Write out the data again exactly, skipping every picture.

## Start Available data

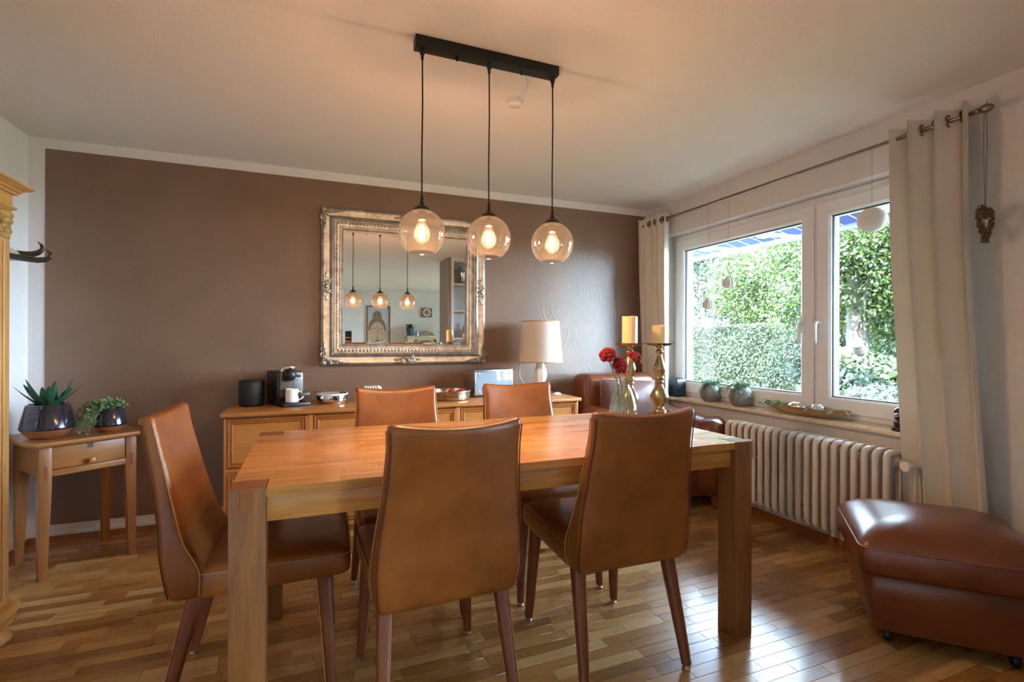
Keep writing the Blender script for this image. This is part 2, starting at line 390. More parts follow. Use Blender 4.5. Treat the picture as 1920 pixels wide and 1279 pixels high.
# ------------------------------------------------------------------ room shell
XL, XR, YB, YF, ZC = -1.52, 2.816, 3.71, -4.50, 2.355
struct('ceiling', B(XL-.2, 4.5, YF-.2, YB+.2, ZC, ZC+.2), M['ceiling'])
floor = struct('floor', B(XL-.2, 4.5, YF-.2, YB+.2, -.12, -.010), M['subfloor'])
wb = struct('wall_back', B(XL-.2, XR+.3, YB, YB+.2, -.1, ZC+.1), M['white_wall'])
part('painted_field', B(-1.442, 2.772, YB-.003, YB+.01, .100, 2.294), M['brown_wall'], wb, label='brown painted field with trowelled texture')
struct('wall_left', B(XL-.2, XL, YF-.2, YB+.2, -.1, ZC+.1), M['white_wall'])
OY0, OY1, OZ0, OZ1 = 1.38, 3.50, .695, 2.08
struct('wall_right', MB().box(XR, 3.12, OY1, YB+.2, -.1, ZC+.1).box(XR, 3.12, OY0, OY1, -.1, OZ0).box(XR, 3.12, OY0, OY1, OZ1, ZC+.1)
       .box(XR, 3.12, .07, OY0, -.1, ZC+.1), M['offwhite'])
struct('wall_rear_right', MB().box(XR, 4.5, .07, .23, -.1, ZC+.1).box(4.2, 4.5, -1.6, .23, -.1, ZC+.1).box(4.2, 4.5, -3.4, -1.6, 2.12, ZC+.1).box(4.2, 4.5, YF-.2, -3.4, -.1, ZC+.1), M['offwhite'])
struct('wall_behind', B(XL-.2, 4.5, YF-.2, YF, -.1, ZC+.1), M['white_wall'])
# baseboards : brown strip with a small white duct above it
struct('baseboard_back', MB().add([(XL,YB-.016,0),(XR,YB-.016,0),(XR,YB,0),(XL,YB,0),(XL,YB-.010,.036),(XR,YB-.010,.036),(XR,YB,.036),(XL,YB,.036)],
       [(0,3,2,1),(4,5,6,7),(0,1,5,4),(1,2,6,5),(2,3,7,6),(3,0,4,7)]), M['base_wood'])
struct('trim_1', B(XL, XR, YB-.009, YB, .036, .058), M['white_wall'], bevel=.003)
struct('baseboard_left', B(XL, XL+.014, 0, YB-.016, 0, .036), M['base_wood'], bevel=.003)
struct('trim_2', B(XL, XL+.009, 0, YB-.009, .036, .058), M['white_wall'], bevel=.003)
struct('baseboard_right', B(XR-.014, XR, .52, YB-.016, 0, .05), M['base_wood'], bevel=.003)

# parquet : the 300 staves that show largest are pieces of their own, the rest one field
def proj(x, y, z):
    d = Vector((x, y, z-1.18)); t = d.dot(CF)
    if t < .2: return None
    return 960+937.6*d.dot(CR)/t, 639.5-937.6*d.dot(CU)/t, t
rowsw = .054; staves = []; y = YF+.002
random.seed(3)
while y < YB-.02:
    x = XL - random.random()*.4
    while x < XR:
        L = random.choice((.18, .24, .30, .36, .42)); x0, x1 = max(x, XL+.002), min(x+L, XR-.002)
        if x1-x0 > .03: staves.append((x0, x1, y, min(y+rowsw, YB-.003)))
        x += L
    y += rowsw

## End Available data

* Solution:
Keep writing the Blender script for this image. This is part 2, starting at line 390. More parts follow. Use Blender 4.5. Treat the picture as 1920 pixels wide and 1279 pixels high.
# ------------------------------------------------------------------ room shell
XL, XR, YB, YF, ZC = -1.52, 2.816, 3.71, -4.50, 2.355
struct('ceiling', B(XL-.2, 4.5, YF-.2, YB+.2, ZC, ZC+.2), M['ceiling'])
floor = struct('floor', B(XL-.2, 4.5, YF-.2, YB+.2, -.12, -.010), M['subfloor'])
wb = struct('wall_back', B(XL-.2, XR+.3, YB, YB+.2, -.1, ZC+.1), M['white_wall'])
part('painted_field', B(-1.442, 2.772, YB-.003, YB+.01, .100, 2.294), M['brown_wall'], wb, label='brown painted field with trowelled texture')
struct('wall_left', B(XL-.2, XL, YF-.2, YB+.2, -.1, ZC+.1), M['white_wall'])
OY0, OY1, OZ0, OZ1 = 1.38, 3.50, .695, 2.08
struct('wall_right', MB().box(XR, 3.12, OY1, YB+.2, -.1, ZC+.1).box(XR, 3.12, OY0, OY1, -.1, OZ0).box(XR, 3.12, OY0, OY1, OZ1, ZC+.1)
       .box(XR, 3.12, .07, OY0, -.1, ZC+.1), M['offwhite'])
struct('wall_rear_right', MB().box(XR, 4.5, .07, .23, -.1, ZC+.1).box(4.2, 4.5, -1.6, .23, -.1, ZC+.1).box(4.2, 4.5, -3.4, -1.6, 2.12, ZC+.1).box(4.2, 4.5, YF-.2, -3.4, -.1, ZC+.1), M['offwhite'])
struct('wall_behind', B(XL-.2, 4.5, YF-.2, YF, -.1, ZC+.1), M['white_wall'])
# baseboards : brown strip with a small white duct above it
struct('baseboard_back', MB().add([(XL,YB-.016,0),(XR,YB-.016,0),(XR,YB,0),(XL,YB,0),(XL,YB-.010,.036),(XR,YB-.010,.036),(XR,YB,.036),(XL,YB,.036)],
       [(0,3,2,1),(4,5,6,7),(0,1,5,4),(1,2,6,5),(2,3,7,6),(3,0,4,7)]), M['base_wood'])
struct('trim_1', B(XL, XR, YB-.009, YB, .036, .058), M['white_wall'], bevel=.003)
struct('baseboard_left', B(XL, XL+.014, 0, YB-.016, 0, .036), M['base_wood'], bevel=.003)
struct('trim_2', B(XL, XL+.009, 0, YB-.009, .036, .058), M['white_wall'], bevel=.003)
struct('baseboard_right', B(XR-.014, XR, .52, YB-.016, 0, .05), M['base_wood'], bevel=.003)

# parquet : the 300 staves that show largest are pieces of their own, the rest one field
def proj(x, y, z):
    d = Vector((x, y, z-1.18)); t = d.dot(CF)
    if t < .2: return None
    return 960+937.6*d.dot(CR)/t, 639.5-937.6*d.dot(CU)/t, t
rowsw = .054; staves = []; y = YF+.002
random.seed(3)
while y < YB-.02:
    x = XL - random.random()*.4
    while x < XR:
        L = random.choice((.18, .24, .30, .36, .42)); x0, x1 = max(x, XL+.002), min(x+L, XR-.002)
        if x1-x0 > .03: staves.append((x0, x1, y, min(y+rowsw, YB-.003)))
        x += L
    y += rowsw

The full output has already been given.